_SET PROBLEM_.
Transcribe all of the material below word for word and leave out its pictures.

_DATA EXTRACT_.
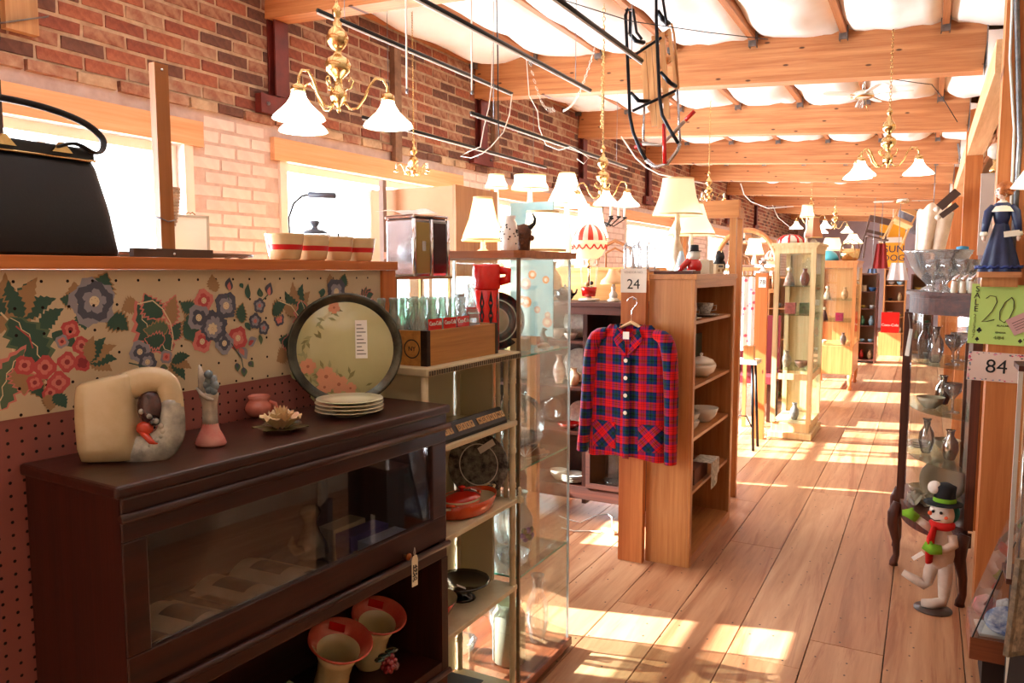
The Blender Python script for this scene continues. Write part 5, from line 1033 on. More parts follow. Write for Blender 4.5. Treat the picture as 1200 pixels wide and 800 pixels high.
for (x, z, kd, m, lb) in ((-2.56, 1.1885, 'v', BGC, 'sage vase on the top shelf of the dark cabinet seen through the glass case'), (-2.40, 1.1885, 'p', RBC, 'rose pattern plate on the top shelf of the dark cabinet behind the glass case'), (-2.24, 1.1885, 'b', WHITE, 'white bowl on the top shelf of the dark cabinet'), (-2.54, .8785, 'p', SAG, 'plate at the left of the middle shelf of the dark cabinet'), (-2.36, .8785, 'b', CRYST, 'glass bowl on the middle shelf of the dark cabinet'), (-2.22, .8785, 'v', RBC, 'rose vase on the middle shelf of the dark cabinet'),
    (-2.50, .5785, 'b', BRB, 'brassy bowl on the lower shelf of the dark cabinet'), (-2.30, .5785, 'p', CRYST, 'glass plate on the lower shelf of the dark cabinet'), (-2.45, .2005, 'v', BGC, 'sage vase at the bottom of the dark cabinet'), (-2.22, .2005, 'b', WHITE, 'white bowl at the bottom of the dark cabinet')):
    if kd == 'p': standing_plate('china_plate', lb, x, 4.88, z, .10, m, 0)
    else: lathe_thing('china_vase' if kd == 'v' else 'china_bowl', lb, 'vase' if kd == 'v' else 'bowl', (x, 4.80, z), vasep(.045, .2) if kd == 'v' else bowlp(.065, .07), m, 20)
# ================================================================ OVERHEAD: chandeliers, sled, fans, rods
MILK = shade_mat('lit_milk_glass', C(255, 246, 226), 2.2)
def chandelier(lb, loc, s, ztop, angs, name='brass_chandelier', shades=True, grp='brass chandeliers with glass shades'):
    t = thing(name, lb, 'chandelier', loc, 0, grp)
    prof = [(.0001, -.02), (.008, -.012), (.012, 0), (.008, .01), (.03, .03), (.042, .055), (.04, .08), (.022, .10), (.018, .14), (.028, .15), (.055, .175), (.064, .205), (.05, .235), (.024, .25), (.018, .27), (.03, .285), (.05, .31), (.053, .335), (.04, .365), (.02, .385), (.024, .40), (.012, .415), (.016, .43), (.022, .445), (.024, .465), (.010, .485), (.006, .50)]
    MB().lathe([(r*s, z*s) for r, z in prof], n=24).build('turned_body', BRASS, t)
    if ztop-loc[2] > .52*s:
        b = MB(); z = .5*s; k = 0
        while z < ztop-loc[2]-.01:
            rr = .011*s+.003; pts = [((rr*.6*math.cos(a) if k % 2 else 0), (0 if k % 2 else rr*.6*math.cos(a)), z+rr*1.1+rr*1.3*math.sin(a)) for a in [j*pi/3 for j in range(6)]]
            b.tube(pts, .0022, 4, loop=True); z += rr*1.9; k += 1
        b.build('chain', BRASS, t)
    for i, a in enumerate(angs):
        ca, sa = math.cos(a), math.sin(a); R = lambda r, z: (r*ca*s, r*sa*s, z*s)
        A = thing('arm', '', '', (0, 0, 0)); del A['label']; del A['category']; COL.objects.unlink(A); bpy.data.objects.remove(A)
        arm = MB().tube([R(.025, .04), R(.055, .0), (.09*ca*s, .09*sa*s, .005*s), R(.125, .05), R(.15, .11), R(.18, .145), R(.215, .14), R(.235, .105), R(.238, .06)], .0052*s+.001, 8).tube([R(.03, .09), R(.06, .10), R(.075, .13), R(.06, .15), R(.05, .13)], .004*s, 6).build('arm', BRASS, t)
        c = (.238*ca*s, .238*sa*s, .02*s)
        MB().lathe([(.014*s, .055*s), (.03*s, .045*s), (.034*s, .03*s), (.03*s, .015*s)], c, 18).build('shade_holder', BRASS, arm)
        if shades: MB().lathe([(.03*s, .018*s), (.036*s, -.005*s), (.055*s, -.035*s), (.085*s, -.065*s), (.11*s, -.088*s), (.118*s, -.105*s)], c, 32, wav=.02, k=16, closed=False).build('glass_shade', MILK, arm)
        else: MB().lathe([(.012*s, .055*s), (.012*s, .11*s), (.008*s, .12*s), (.0001, .14*s)], c, 10).build('candle', WHITE, arm)
    return t
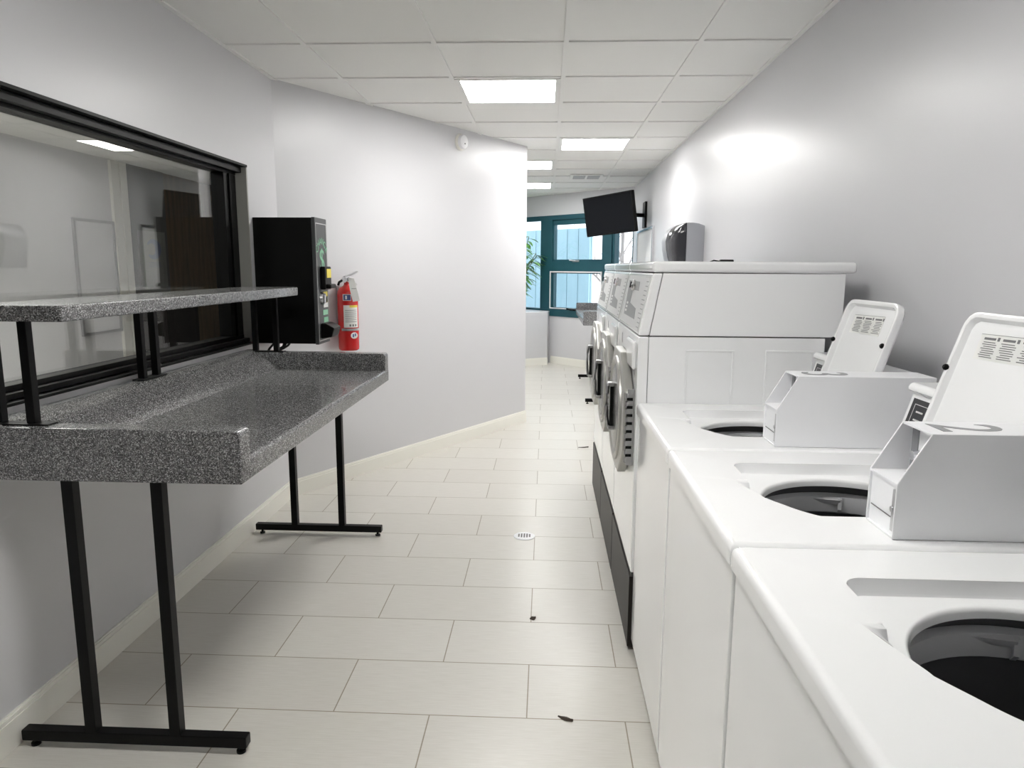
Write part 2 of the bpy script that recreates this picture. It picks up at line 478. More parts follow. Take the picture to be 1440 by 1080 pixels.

_EXERCISE RESULT_.
The Blender Python script for this scene continues. Write part 5, from line 1033 on. More parts follow. Write for Blender 4.5. Treat the picture as 1200 pixels wide and 800 pixels high.
for (x, z, kd, m, lb) in ((-2.56, 1.1885, 'v', BGC, 'sage vase on the top shelf of the dark cabinet seen through the glass case'), (-2.40, 1.1885, 'p', RBC, 'rose pattern plate on the top shelf of the dark cabinet behind the glass case'), (-2.24, 1.1885, 'b', WHITE, 'white bowl on the top shelf of the dark cabinet'), (-2.54, .8785, 'p', SAG, 'plate at the left of the middle shelf of the dark cabinet'), (-2.36, .8785, 'b', CRYST, 'glass bowl on the middle shelf of the dark cabinet'), (-2.22, .8785, 'v', RBC, 'rose vase on the middle shelf of the dark cabinet'),
    (-2.50, .5785, 'b', BRB, 'brassy bowl on the lower shelf of the dark cabinet'), (-2.30, .5785, 'p', CRYST, 'glass plate on the lower shelf of the dark cabinet'), (-2.45, .2005, 'v', BGC, 'sage vase at the bottom of the dark cabinet'), (-2.22, .2005, 'b', WHITE, 'white bowl at the bottom of the dark cabinet')):
    if kd == 'p': standing_plate('china_plate', lb, x, 4.88, z, .10, m, 0)
    else: lathe_thing('china_vase' if kd == 'v' else 'china_bowl', lb, 'vase' if kd == 'v' else 'bowl', (x, 4.80, z), vasep(.045, .2) if kd == 'v' else bowlp(.065, .07), m, 20)
# ================================================================ OVERHEAD: chandeliers, sled, fans, rods
MILK = shade_mat('lit_milk_glass', C(255, 246, 226), 2.2)
def chandelier(lb, loc, s, ztop, angs, name='brass_chandelier', shades=True, grp='brass chandeliers with glass shades'):
    t = thing(name, lb, 'chandelier', loc, 0, grp)
    prof = [(.0001, -.02), (.008, -.012), (.012, 0), (.008, .01), (.03, .03), (.042, .055), (.04, .08), (.022, .10), (.018, .14), (.028, .15), (.055, .175), (.064, .205), (.05, .235), (.024, .25), (.018, .27), (.03, .285), (.05, .31), (.053, .335), (.04, .365), (.02, .385), (.024, .40), (.012, .415), (.016, .43), (.022, .445), (.024, .465), (.010, .485), (.006, .50)]
    MB().lathe([(r*s, z*s) for r, z in prof], n=24).build('turned_body', BRASS, t)
    if ztop-loc[2] > .52*s:
        b = MB(); z = .5*s; k = 0
        while z < ztop-loc[2]-.01:
            rr = .011*s+.003; pts = [((rr*.6*math.cos(a) if k % 2 else 0), (0 if k % 2 else rr*.6*math.cos(a)), z+rr*1.1+rr*1.3*math.sin(a)) for a in [j*pi/3 for j in range(6)]]
            b.tube(pts, .0022, 4, loop=True); z += rr*1.9; k += 1
        b.build('chain', BRASS, t)
    for i, a in enumerate(angs):
        ca, sa = math.cos(a), math.sin(a); R = lambda r, z: (r*ca*s, r*sa*s, z*s)
        A = thing('arm', '', '', (0, 0, 0)); del A['label']; del A['category']; COL.objects.unlink(A); bpy.data.objects.remove(A)
        arm = MB().tube([R(.025, .04), R(.055, .0), (.09*ca*s, .09*sa*s, .005*s), R(.125, .05), R(.15, .11), R(.18, .145), R(.215, .14), R(.235, .105), R(.238, .06)], .0052*s+.001, 8).tube([R(.03, .09), R(.06, .10), R(.075, .13), R(.06, .15), R(.05, .13)], .004*s, 6).build('arm', BRASS, t)
        c = (.238*ca*s, .238*sa*s, .02*s)
        MB().lathe([(.014*s, .055*s), (.03*s, .045*s), (.034*s, .03*s), (.03*s, .015*s)], c, 18).build('shade_holder', BRASS, arm)
        if shades: MB().lathe([(.03*s, .018*s), (.036*s, -.005*s), (.055*s, -.035*s), (.085*s, -.065*s), (.11*s, -.088*s), (.118*s, -.105*s)], c, 32, wav=.02, k=16, closed=False).build('glass_shade', MILK, arm)
        else: MB().lathe([(.012*s, .055*s), (.012*s, .11*s), (.008*s, .12*s), (.0001, .14*s)], c, 10).build('candle', WHITE, arm)
    return t
Write part 2 of the bpy script that recreates this picture. It picks up at line 478. More parts follow. Take the picture to be 1440 by 1080 pixels.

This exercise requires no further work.